Mount Burstall
July 28, 2012
2761m
Kananaskis – Smith Dorrien Valley, AB
On this past Saturday, I joined Andrea Battistel and Shaun Luong for a short, but difficult scramble up Mt. Burstall. I originally thought about doing either Snow Peak or Commonwealth Peak afterwards, but due to the forecast of thunder showers, we decided to do only Mt. Burstall. This way, we could also save energy for the next few days’ big plans.
According to So Nakagawa, Burstall should not be treated lightly. We all gave it a full respect. Oh by the way, here is a tip of weight saving that I discovered on this trip. You can take a picture of Alan Kane’s description, rather than bringing the entire book with you… Apart from Kane’s route description, I suggest you to remember two features for this little peak, the rock rib in Vern’s trip report and the slab crack in Bob Spirko’s trip report.
We met in Calgary at 7AM, and arrived at Burstall Pass trail head by 8:40AM. I remember there’s a maze of snowshoe/ski trails in winter, but this time, the main trail was clearly marked. The partly cloudy sky in the morning gave some nice photographing opportunities along the trail. After 20-30 minutes of walking, we arrived at a large boulder (you won’t miss this giant rock). 5-7 minutes later, we had to look carefully for a trail with a cairn on left side. Although you might start to see the correct ascent gully, it’s better to continue to this cairned trail to minimize bushwhacking. We could tell there was a heavy rain last night because all the vegetation was wet. Even though this trail was easy to follow, light bushwhacking on some overgrown parts was unavoidable. As a result, we got soaked pretty quickly… 10 minutes later, we broke through the trees.
Now, we were treated with this view. Going further up climber’s right on the obvious scree ramp was attempting. In fact, it’s the worst… I knew from Vern that the easiest line up is the mini rock rib on the left side of this picture. Indeed, it offered the least resistent line uphill. The black scree on both sides of this rib offers great ski run down, but not up.
The view was foreshortened. It was still a slog to get up this gully. When we arrived at the saddle, we were treated with a spectacular view to Mounts Cegnfs, Murray, Smith-Dorrien and Robertson, as well as the upper slope. We took an energy break there.

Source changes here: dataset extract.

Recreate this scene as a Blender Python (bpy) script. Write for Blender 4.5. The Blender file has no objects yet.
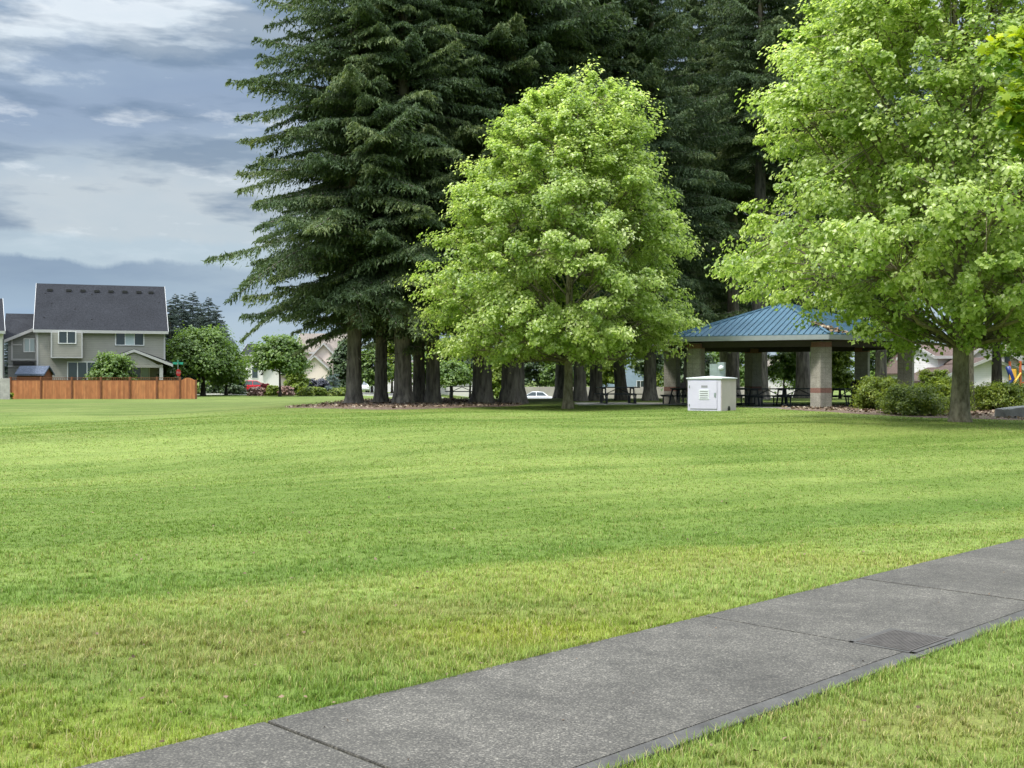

A well troden path led us up the next section, a tedious rubble slog… Keep a positive attitude, as the fun scramble section will soon arrive. After we topped out on the summit ridge, Mt. Sir Douglas and Burstall Pass area showed up. Too bad we started to lose clear sky from here… Now comes the fun part. From there to the summit, you pretty much either follow the ridge, or drop slightly down climber’s right and traverse. I need to point out here, you shouldn’t experience anything that’s more exposed than Mt. Lady MacDonald. If so, look for a faint trail to your right and traverse below the ridge crest. Even though the photos look serious, I would rate this mountain as lower to middle range of difficult. There’s no serious move involved. Soon you will arrive at the crack mentioned in Bob Spirko’s trip report. Scrambling up this crack is straightforward. There’re tens of holds and the crack is wide. Once topping out of this crack, climb up an exposed step (about 2 m high), followed by balancing over the most exposed section of about 2 m long, then you’re just 10 seconds away from the summit.

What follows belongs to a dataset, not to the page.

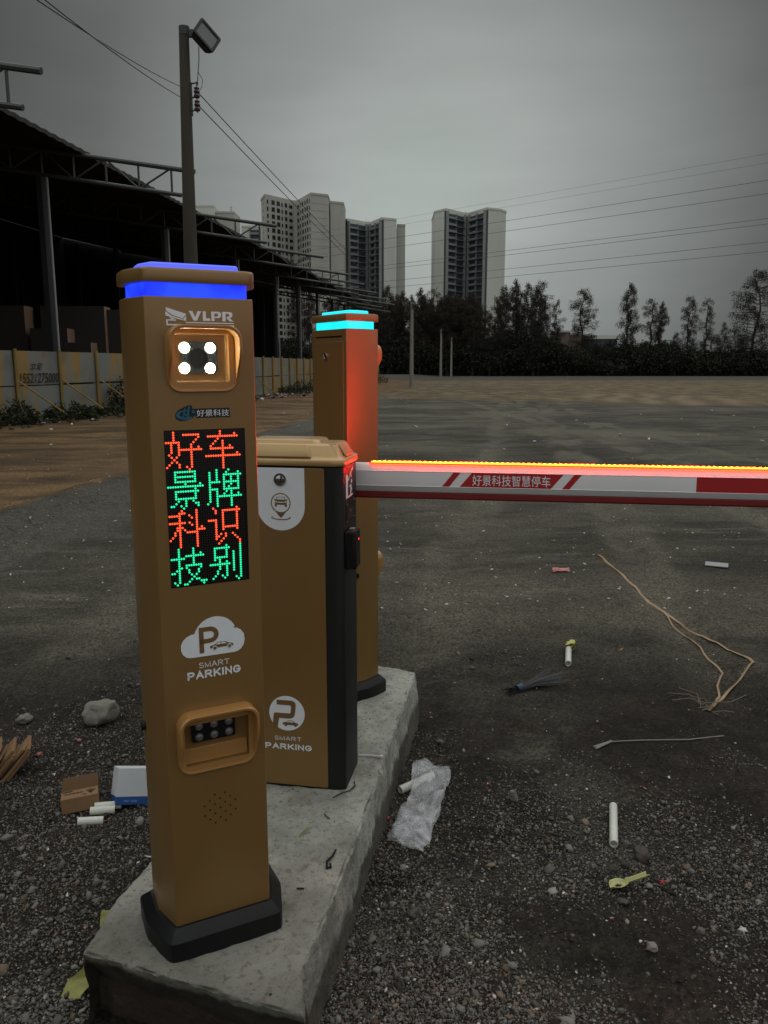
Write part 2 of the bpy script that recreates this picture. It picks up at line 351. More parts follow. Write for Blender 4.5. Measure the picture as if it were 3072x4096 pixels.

Shuan challenging an exposed, but unnecessary step. The normal route goes below the ridge crest on climber’s right.
Mt. Burstall iwas surrounded by giants so you’re guaranteed a good summit view. By the time we got there, it already clouded over so we didn’t get the best view though. We stayed there for 30 min having a lunch break. The register was missing… As we were watching the dark clouds getting closer and closer, it started to rain/hail… We knew thunderstorm would come soon, so headed down.
Lower down the slope, we could see a guy going up solo. Surprisingly he could recognize Andrea, and he thought I was So. Small world though, he is Granticulus and he’s also a member of ClubTread Community. He did Snow Peak in the morning, and that was quite a big day. Getting down the upper slope was as tedious as going up. Those rubbles were unpredictable. Some look stable but actually not, some look solid but will slide or roll if you step on them… Once down to the col, we decided to go up a small outlier which involved some interesting balancing. Form there, we got better perspective of the upper slope on Burstall. We chose the black scree on skier’s right of the rock rib, which offered really good scree run. Granticulus managed to catch us on the way back on Burstall Pass Trail. It’s very nice to meet great scramblers on the mountains! He told us that the other side, Chester Lake trail was closed due to bear activity…
On the way back to Calgary, we stopped at King Creek, checking the condition on Mt. Fox, our objective for Sunday.